Ashland may be one of the "greenest" towns in the state of Oregon, yet many residents are unaware of the legalization of greywater systems in the state, said Karen Taylor, Siskiyou Permaculture partner, at a “laundry-to-landscape” workshop Sept. 30 on Ashland Mine Road.

“Greywater is slightly used water … but it’s still good, it’s not contaminated and it actually has more nutrients in it than when it started,” Taylor said. “And so, it’s the perfect water to put back into the landscape.”

A greywater system essentially diverts used water from household sinks, showers and washing machines to a subsurface basin designed specifically with that home’s needs in mind. Reused greywater can be used on plants, certain crops, compost and for irrigation purposes. With an agreement between owners, it can even be used on adjacent properties.

Though a greywater system does save a little money, its main purpose is to keep from wasting water, Taylor said.
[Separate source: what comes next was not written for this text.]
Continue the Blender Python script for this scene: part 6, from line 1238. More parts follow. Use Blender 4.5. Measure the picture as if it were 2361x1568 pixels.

Cara Cruickshank, a member of the city of Ashland Conservation Committee, volunteered her home and greywater system installation for the workshop. Attendees not only learned how to complete the process of having a system installed, but learned hands-on how to install one themselves by helping finish Cruickshank’s system.

Cruickshank said her landscape is very dry and that the household doesn’t have irrigation rights. The system will help her recycle on average 768 gallons of water annually.

“We don’t want to use city water to water the grass,” Cruickshank said. “It’s a waste of potable water to irrigate lawns, I believe.”

For a multi-family household doing laundry roughly five to seven times weekly with a 15-gallon washer, they would re-use 75-105 gallons every week, Taylor said.

A “laundry-to-landscape” system is the easiest and cheapest greywater system to install; however, there are other systems that can divert water from sinks and showers, as well as the washing machine.

Currently the city of Ashland doesn’t require permits or inspections, but the state Department of Environmental Quality does require a permit. Cruickshank said the process was very simple for her. She simply applied for and bought the permit, contacted the city conservation department, and began the installation at a cost of less than $300.

“It really depends on where the laundry room is and the plumbing that you have, but we’ve seen system installations cost anywhere from $250 up to $1,000 dollars,” said Julie Smitherman, city water conservation specialist.

Each home is different and requires a unique diversion plan. The trench leading the water from the home source to the basin should be 4 to 8 inches underground. Soil, climate, slope and the property water table are significant factors that determine if a greywater system would be beneficial.

The first step in attaining a “laundry-to-landscape” greywater system is to call the public works department at  541-552-2062 to determine if it would be useful to the property. The next steps would be to speak to the DEQ, download the permit, and review online materials which can be found at and the city of Ashland website ( From there residents are free to install the system themselves or use a landscape contractor and/or a plumber.

Biocompatible soaps and detergents can be bought at the Ashland Food Co-Op. There are 30 existing greywater permit holders in the state of Oregon and 13 of those belong to Ashland residents.

The city conservation program committee and Southern Oregon Landscape Association partnered to educate the public on the “laundry-to-landscape” system. Another workshop will possibly be held in the spring, and it is their hope that these workshops will encourage Southern Oregon residents to reuse their water.

“It’s very good for our environment, it minimizes the amount of water that goes through the wastewater treatment plant and, if you’re reusing water, it reduces the amount of water you would normally use to water your plants,” Smitherman said.